In a move aimed at unifying factory-floor networks with the ones in corporate back offices, Cisco Systems Inc. last month unveiled a ruggedized line of switches based on IP and Ethernet. The Catalyst 2955 series is designed for use in factories and in utility, transportation and military settings, where temperatures, humidity, dust and vibrations are more extreme than they are in regular business environments, Cisco officials said. The devices are shipping now and are priced from US$2,100 to US$3,600. The 2955 series introduces the first rugged Ethernet switches developed by a major networking equipment vendor, said Harry Forbes, an analyst at ARC Advisory Group Inc. in Dedham, Mass.
Scaling the scanner heap
Alps Electric Co. Ltd. and Casio Computer Co. Ltd. have developed a small fingerprint scanner built into a short, thin cylinder for use in cellular telephones and other portable devices. The cylinder, six millimetres in diameter and 15 millimetres long, contains a sensor, light and lens. When users roll their fingers over the device, it can produce an eight-level monochrome fingerprint image at 600 dots per inch resolution, the two companies said in a joint statement. Hewlett-Packard Co. became the first manufacturer to add biometric identity checking to a mass-market consumer portable electronics device last year, when it built a small fingerprint scanner into its iPaq H5450 PDQ (personal digital assistant).

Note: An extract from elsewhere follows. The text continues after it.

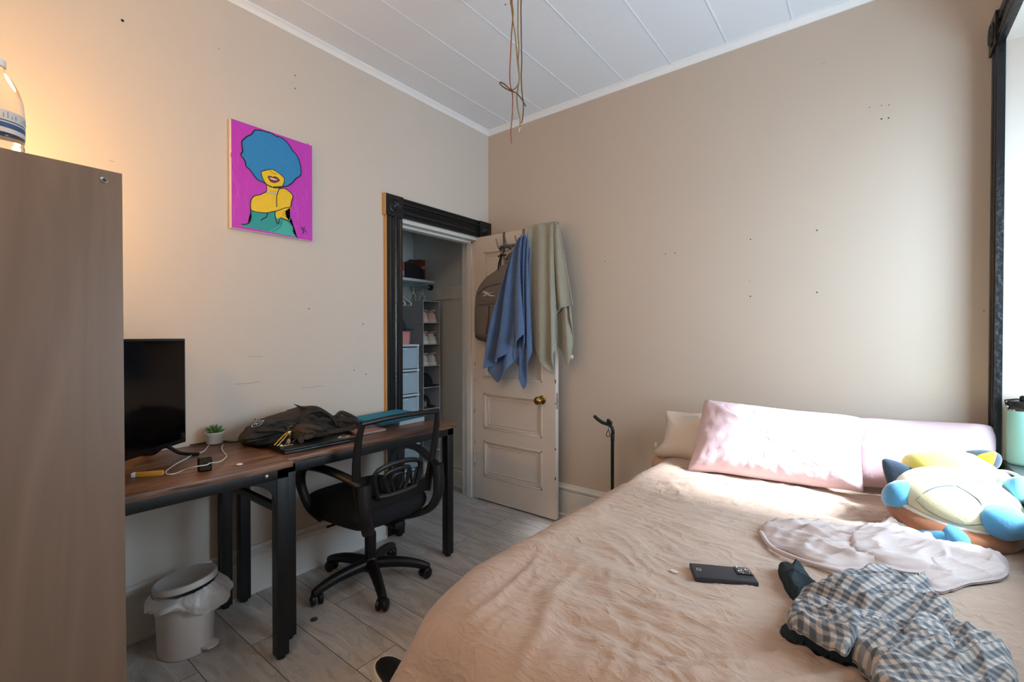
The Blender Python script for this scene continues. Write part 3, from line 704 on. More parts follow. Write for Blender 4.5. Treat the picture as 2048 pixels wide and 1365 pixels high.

IBM bolsters low-end server
IBM Corp. has pepped up the low-end server in its Unix line with the addition of one of the latest Power4 processors. IBM will start shipping the p630 server with a 1.45-GHz Power4+ immediately. The new chip is more powerful than the older, standard Power4 chip, which still sits in the high-end pSeries systems. The p630 is one of the pSeries systems that IBM offers with both of its own AIX version of Unix and the Linux operating system. Users can run Linux as the main operating system or in a partition on AIX. The system starts at US$19,025. www.ibm.com.